O objetivo final do governo, de um lado, é liberar terras públicas e devolutas ao mercado e de outro lado, impor ainda mais riscos aos direitos territoriais de povos originários e comunidades tradicionais quanto a terem reconhecidas e protegidas práticas de uso comum de suas terras. A população brasileira não vai aceitar isso, por isso a mobilização para fortalecer e incrementar a agenda de fortalecimento da Plataforma dos Movimentos Sociais pela Reforma do Sistema Político que, dentre outros, convoca essa reflexão acerca da questão democrática indígena brasileira.
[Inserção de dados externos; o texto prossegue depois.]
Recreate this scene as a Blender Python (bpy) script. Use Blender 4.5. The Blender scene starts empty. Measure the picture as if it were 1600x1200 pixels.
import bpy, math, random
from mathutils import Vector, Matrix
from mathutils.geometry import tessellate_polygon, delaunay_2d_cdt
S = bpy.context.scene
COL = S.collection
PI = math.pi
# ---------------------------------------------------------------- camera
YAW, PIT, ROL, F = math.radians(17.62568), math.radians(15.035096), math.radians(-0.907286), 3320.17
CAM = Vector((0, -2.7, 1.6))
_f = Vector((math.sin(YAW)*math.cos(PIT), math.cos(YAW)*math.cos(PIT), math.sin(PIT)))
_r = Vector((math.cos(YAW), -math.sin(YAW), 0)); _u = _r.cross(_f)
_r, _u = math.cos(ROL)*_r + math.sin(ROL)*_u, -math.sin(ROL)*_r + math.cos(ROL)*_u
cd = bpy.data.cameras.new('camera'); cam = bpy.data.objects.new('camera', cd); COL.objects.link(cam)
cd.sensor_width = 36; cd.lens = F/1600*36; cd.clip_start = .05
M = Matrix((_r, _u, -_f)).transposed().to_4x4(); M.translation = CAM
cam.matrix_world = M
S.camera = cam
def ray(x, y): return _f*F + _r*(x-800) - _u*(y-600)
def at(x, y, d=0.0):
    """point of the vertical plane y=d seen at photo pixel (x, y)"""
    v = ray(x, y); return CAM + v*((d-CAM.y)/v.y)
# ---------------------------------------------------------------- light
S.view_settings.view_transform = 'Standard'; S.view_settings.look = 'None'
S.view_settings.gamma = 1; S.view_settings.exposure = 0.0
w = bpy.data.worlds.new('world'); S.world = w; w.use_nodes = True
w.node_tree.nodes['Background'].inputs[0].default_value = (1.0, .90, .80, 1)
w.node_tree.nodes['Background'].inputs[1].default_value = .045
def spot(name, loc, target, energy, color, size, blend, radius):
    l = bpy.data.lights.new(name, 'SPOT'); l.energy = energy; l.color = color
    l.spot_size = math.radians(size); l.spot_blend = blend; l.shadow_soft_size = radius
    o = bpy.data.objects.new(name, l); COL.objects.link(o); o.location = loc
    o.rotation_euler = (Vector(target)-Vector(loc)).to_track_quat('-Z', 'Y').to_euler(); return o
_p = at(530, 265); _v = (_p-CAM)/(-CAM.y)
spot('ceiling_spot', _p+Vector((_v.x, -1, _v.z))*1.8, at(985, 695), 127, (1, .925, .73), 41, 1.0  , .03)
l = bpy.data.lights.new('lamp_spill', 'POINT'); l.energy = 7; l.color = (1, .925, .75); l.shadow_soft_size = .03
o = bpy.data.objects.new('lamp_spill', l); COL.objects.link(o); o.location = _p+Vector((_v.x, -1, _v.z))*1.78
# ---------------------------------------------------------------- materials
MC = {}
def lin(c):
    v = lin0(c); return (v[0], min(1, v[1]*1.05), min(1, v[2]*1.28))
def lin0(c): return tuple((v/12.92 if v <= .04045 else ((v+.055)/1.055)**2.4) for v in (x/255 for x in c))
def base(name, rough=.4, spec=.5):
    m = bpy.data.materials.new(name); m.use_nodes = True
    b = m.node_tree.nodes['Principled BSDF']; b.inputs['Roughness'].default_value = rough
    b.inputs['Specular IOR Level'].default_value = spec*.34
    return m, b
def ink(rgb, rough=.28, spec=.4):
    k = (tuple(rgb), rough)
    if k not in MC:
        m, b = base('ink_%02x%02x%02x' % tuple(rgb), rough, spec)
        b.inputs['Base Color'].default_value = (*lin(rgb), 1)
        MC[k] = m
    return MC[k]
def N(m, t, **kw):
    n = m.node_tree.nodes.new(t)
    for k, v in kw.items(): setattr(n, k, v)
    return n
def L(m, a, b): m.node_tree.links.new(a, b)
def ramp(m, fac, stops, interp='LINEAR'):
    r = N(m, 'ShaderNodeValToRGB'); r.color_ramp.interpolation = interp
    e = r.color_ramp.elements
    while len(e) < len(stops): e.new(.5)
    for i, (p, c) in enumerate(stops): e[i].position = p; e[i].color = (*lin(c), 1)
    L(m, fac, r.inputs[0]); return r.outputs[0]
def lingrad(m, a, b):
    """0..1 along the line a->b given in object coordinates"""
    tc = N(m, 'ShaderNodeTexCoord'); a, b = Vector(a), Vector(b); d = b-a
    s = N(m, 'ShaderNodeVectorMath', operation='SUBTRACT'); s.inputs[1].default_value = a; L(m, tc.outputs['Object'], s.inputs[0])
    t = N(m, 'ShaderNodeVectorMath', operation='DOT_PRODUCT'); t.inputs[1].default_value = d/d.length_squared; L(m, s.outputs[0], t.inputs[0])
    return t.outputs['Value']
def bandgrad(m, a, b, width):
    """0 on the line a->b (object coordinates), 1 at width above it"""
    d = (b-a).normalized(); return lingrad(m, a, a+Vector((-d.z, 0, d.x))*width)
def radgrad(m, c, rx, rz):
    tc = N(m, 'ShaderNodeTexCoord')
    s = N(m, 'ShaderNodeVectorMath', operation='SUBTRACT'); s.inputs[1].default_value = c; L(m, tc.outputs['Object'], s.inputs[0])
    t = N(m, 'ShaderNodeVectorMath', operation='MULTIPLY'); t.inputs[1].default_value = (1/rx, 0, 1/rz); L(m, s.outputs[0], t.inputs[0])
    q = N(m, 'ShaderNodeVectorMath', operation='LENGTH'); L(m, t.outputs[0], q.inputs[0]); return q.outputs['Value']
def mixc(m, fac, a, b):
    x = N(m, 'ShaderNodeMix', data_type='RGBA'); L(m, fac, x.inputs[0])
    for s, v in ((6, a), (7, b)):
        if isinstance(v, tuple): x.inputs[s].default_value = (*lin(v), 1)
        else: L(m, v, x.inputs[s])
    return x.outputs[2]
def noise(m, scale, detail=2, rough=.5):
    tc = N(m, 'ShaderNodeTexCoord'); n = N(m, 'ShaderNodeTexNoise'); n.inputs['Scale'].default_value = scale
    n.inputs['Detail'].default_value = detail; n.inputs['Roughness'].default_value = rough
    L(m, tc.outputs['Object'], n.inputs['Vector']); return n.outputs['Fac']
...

[1] Já as atribuições de demarcar as Terras Indígenas (TIs) e opinar sobre o licenciamento ambiental de projetos com impactos sobre essas áreas foram transferidas do órgão indigenista para a Secretaria Especial de Assuntos Fundiários (SEAF) do ministério da Agricultura (MAPA), comandado pelos ruralistas, adversários históricos das demarcações. A perspectiva ainda não oficializada – é que as duas funções seriam tocadas no dia a dia por uma instância que ainda deverá ser criada no Instituto Nacional de Colonização e Reforma Agrária (INCRA), agora também vinculado à SEAF.
[2] A reforma ministerial também incluiu entre as competências do Departamento de Estruturação Produtiva, da Secretaria de Agricultura Familiar e Cooperativismo do MAPA, a coordenação de iniciativas de fomento ao agroextrativismo e à produção de comunidades tradicionais, até então alocada na extinta Secretaria de Extrativismo do MMA. O problema é que entre as prerrogativas da nova secretaria do MAPA não há mais menção aos povos indígenas.
Questões para debater
- 1. Como estão os direitos dos povos originários e tradicionais hoje?
- 2. Qual o lugar de povos originários e tradicionais na democracia e no atual sistema político do país?
- 3. Quais práticas de cultura política dos povos originários e tradicionais resistem e que poderiam contribuir para mudar o atual padrão de nossa democracia?